Quality Custody


May 16, 2019

Chief Executive

  • blogging
  • chief executive
  • custody visits
  • partnership
  • QAF
  • Quality Assurance Framework
  • volunteers

One of my favourite things is watching colleagues blossom.  Seeing others reach for an ambitious target, being bold and brave whilst also conscious that they might not reach their goal.

This year has been a brilliant year for that.  Here at ICVA HQ, we have watched our schemes make ambitious commitments and strive to meet them as they have completed their Quality Assurance Framework assessments.  I am beyond proud to have seen schemes work together, share their work and meet their potential.

The Quality Assurance Framework (or the QAF, as it’s lovingly known) is a tool that outlines what quality independent custody visiting schemes should look like with a range of levels from Code Compliant to Silver, Gold and then Platinum.

Independent Custody Visiting Schemes bring together local volunteers under the guidance of a scheme manager working for either a Police and Crime Commissioner or Police Authority.  Volunteers make unannounced visits to police stations to check on the welfare of detainees and report back any issues to be resolved.  Although independent custody visiting is a statutory duty for PCCs and police authorities, what this actually looks like varies considerably across schemes.  Scheme managers are often the sole member of staff in their office working on area and they wanted to have more consistency across the UK.  We also wanted to think about what a good scheme practically looks like on the ground.

ICVA therefore kicked off work on a Quality Assurance Framework (or QAF) now some years back.  We spoke to scheme managers and friends about what this should be.  Borrowing from experience and from scheme manager feedback, we developed a range of levels and described what a scheme should look like and asked schemes to provide evidence that they meet each level.  The Quality Assurance Framework covers a number of areas:

  • Recruiting and training,
  • Managing volunteers,
  • Communications,
  • Holding the force to account,
  • Transparency and public reassurance,
  • Detainee welfare, and
  • Investing in and supporting scheme managers.

The QAF starts at Code Compliant level – a level based on the Code of Practice for Independent Custody Visiting.  I will stress that this is an ambitious standard to meet.  Scheme managers often combine this role with others.  They recruit and manage large numbers of volunteers, oversee normally weekly visits to each custody suite, deal with any feedback, work with the police to resolve problems and work to ensure that police custody is safe and dignified.  We, at ICVA, also ask a fair bit from scheme managers, using their findings to inform national and international work on detention.  We also ask scheme managers to look at particular issues, take part in research, progress recommendations, respond to inspections and more.  It’s a big and responsible job and I have deep respect for all scheme managers who meet the Code.  I am delighted that around half of our schemes have met this standard.  It’s a big achievement and one that I am glad to celebrate with them.
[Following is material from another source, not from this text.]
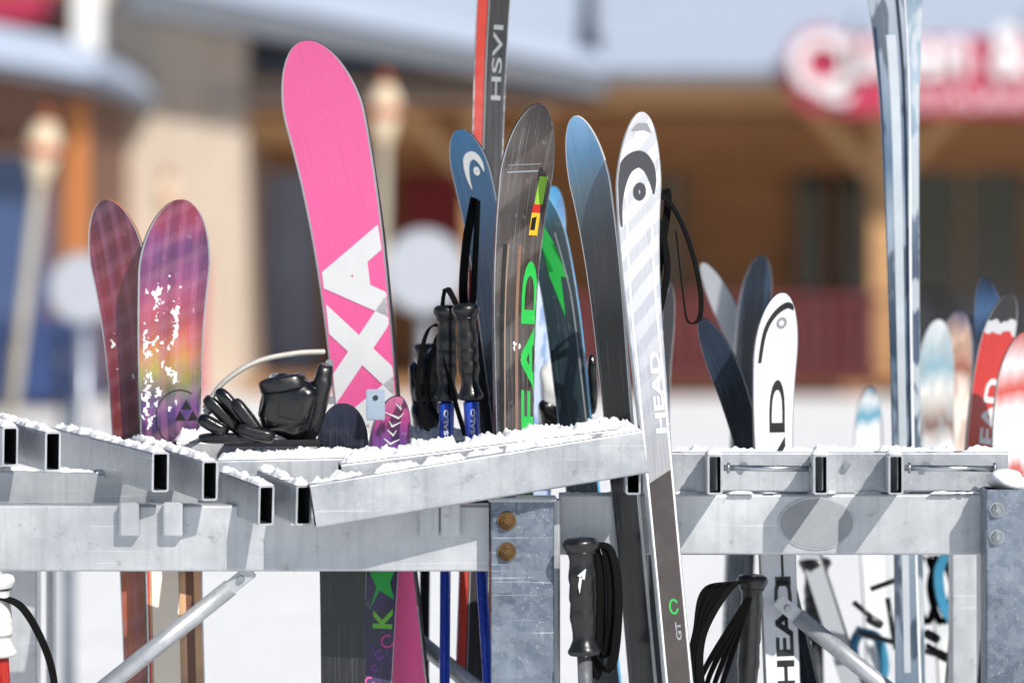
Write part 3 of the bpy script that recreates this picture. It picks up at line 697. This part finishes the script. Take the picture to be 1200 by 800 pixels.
def torch(x0,y0,x1,y1,d,s=1):
    t=empty('patio_torch'); A=W(x0,y0,d);B=W(x1,y1,d); B.z=0; dn=(B-A).normalized()
    lathe('head',A,A+dn*.45,[(0,.03*s),(.03,.06*s),(.10,.095*s),(.2,.09*s),(.32,.05*s),(.36,.03)],simple('cream_canister','e0cdb0',.6,0,0,.4,8),t)
    lathe('wick_cap',A+Vector((0,0,.07)),A,[(0,.01),(.07,.05)],simple('copper_cap','a85028',.4,.4),t)
    lathe('band',A+dn*.14,A+dn*.2,[(0,.096*s),(1,.093*s)],simple('rust_band','b8644a',.6),t,24,True)
    cyl('pole',A+dn*.34,B,.03,simple('bamboo','b4ac9c',.6,0,0,.2,5),t)
torch(55,140,0,560,22,1); torch(452,96,440,520,23,.9); torch(195,208,205,520,30,.8)
def rsign(cx,cy,r,d):
    t=empty('round_sign'); ovalp('disc',cx,cy,r,r*1.05,d,.03,simple('grey_disc','a3a8b2',.4,.2),t); ovalp('rim',cx,cy,r*.9,r*.95,d-.006,.004,simple('disc_face','aeb2bc',.5),t)
    P=W(cx,cy+r*.9,d); cyl('post',P+Vector((0,.06,0)),Vector((P.x,P.y+.06,0)),.03,M_GALV,t)
rsign(97,338,40,20); rsign(497,318,48,19)
tube_e=empty('fence_post'); cyl('post',W(80,470,12),W(80,835,12),.02,M_GALV_D,tube_e)

# ground
def grid_ground():
    def ax(n,lim):
        return [math.copysign(abs(t)**2.6,t)*lim for t in [(-1+2*i/n) for i in range(n+1)]]
    X=ax(110,350);Y=ax(110,350);V=[];F=[];n=len(X)
    for y in Y:
        for x in X:
            z=noise.noise(Vector((x*.6,y*.6,0)))*.05+noise.noise(Vector((x*2.5,y*2.5,3)))*.015
            if y<3 or y>28: z*=.15
            V.append((x,y,z-.012))
    for j in range(n-1):
        for i in range(n-1):
            F.append((j*n+i,j*n+i+1,(j+1)*n+i+1,(j+1)*n+i))
    meshobj('ground',V,F,M_SNOWG,None,True)
grid_ground()
V=[];F=[];nx,ny=80,14
for j in range(ny):
    for i in range(nx):
        x=-420+840*i/(nx-1); t=j/(ny-1)
        z=-1+t*(55+30*noise.noise(Vector((x*.008,0,5)))+12*noise.noise(Vector((x*.03,2,5))))+5*noise.noise(Vector((x*.05,t*4,1)))*t
        V.append((x,140+t*160,z))
for j in range(ny-1):
    for i in range(nx-1):F.append((j*nx+i,j*nx+i+1,(j+1)*nx+i+1,(j+1)*nx+i))
meshobj('hill',V,F,M_SNOWG,None,True)

# ---------------- light
el=math.radians(38); az=math.radians(30)   # from behind-right of camera
sd=Vector((math.sin(az)*math.cos(el),-math.cos(az)*math.cos(el),math.sin(el)))
w=bpy.data.worlds.new('World'); SC.world=w; w.use_nodes=True
st=w.node_tree.nodes.new('ShaderNodeTexSky'); st.sky_type='NISHITA'; st.sun_disc=False; st.sun_elevation=el
st.sun_rotation=math.atan2(sd.x,sd.y); st.altitude=1500
w.node_tree.links.new(st.outputs[0],w.node_tree.nodes['Background'].inputs[0]); w.node_tree.nodes['Background'].inputs[1].default_value=.07
L=bpy.data.lights.new('sun','SUN'); L.energy=5.0; L.angle=math.radians(.5); L.color=(1,.95,.87)
lo=bpy.data.objects.new('sun',L); link(lo); lo.rotation_euler=(-sd).to_track_quat('-Z','Y').to_euler(); lo.location=(0,0,20)
cam=bpy.data.cameras.new('camera'); cam.lens=144; cam.sensor_width=36; cam.shift_y=-85/1200; cam.clip_end=2000; cam.clip_start=.1
cam.dof.use_dof=True; cam.dof.focus_distance=6.02; cam.dof.aperture_fstop=2.8
co=bpy.data.objects.new('camera',cam); link(co); co.location=(0,CAMY,CAMH); co.rotation_euler=(math.radians(90),0,0); SC.camera=co
SC.view_settings.view_transform='Standard'; SC.view_settings.look='None'; SC.view_settings.exposure=0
The remaining schemes set their sights on silver, gold or platinum level.  This means going above and beyond to deliver particular high standards.  At silver level, scheme managers developed detailed training plans for their volunteers and run governance processes that enshrine police engagement and buy in to resolving difficult issues.  On the ground, ICVs spend longer looking at custody records of detainees and focusing further on detainee welfare.

Gold schemes sought to work with other schemes, to share learning and avoid duplication.  They proactively share their work with the public and spend time exploring and responding to national issues highlighted by ICVA.  The two schemes who achieved platinum level showed exceptional proactive work and we were delighted to see PCCs accompanying ICVs on out of hours visits to custody.

The Quality Assurance Framework has cemented and driven up standards in independent custody visiting.  I am incredibly proud of scheme managers, Police and Crime Commissioners, Police Authorities and of course the ICVs who have made it work.  It has been a delight to see them strive to achieve their level. It’s also been fantastic to see peer schemes work.  We came together to define what a great scheme looks like.  Scheme managers assessed each other’s work through a peer assessment scheme, building new relationships and sharing good practice.

Independent custody visiting is stronger for the Quality Assurance Framework and whether schemes are collecting awards for Code Compliant, Silver, Gold or Platinum levels, we are proud to celebrate your achievements with schemes and look forward to moving onwards to the next challenge.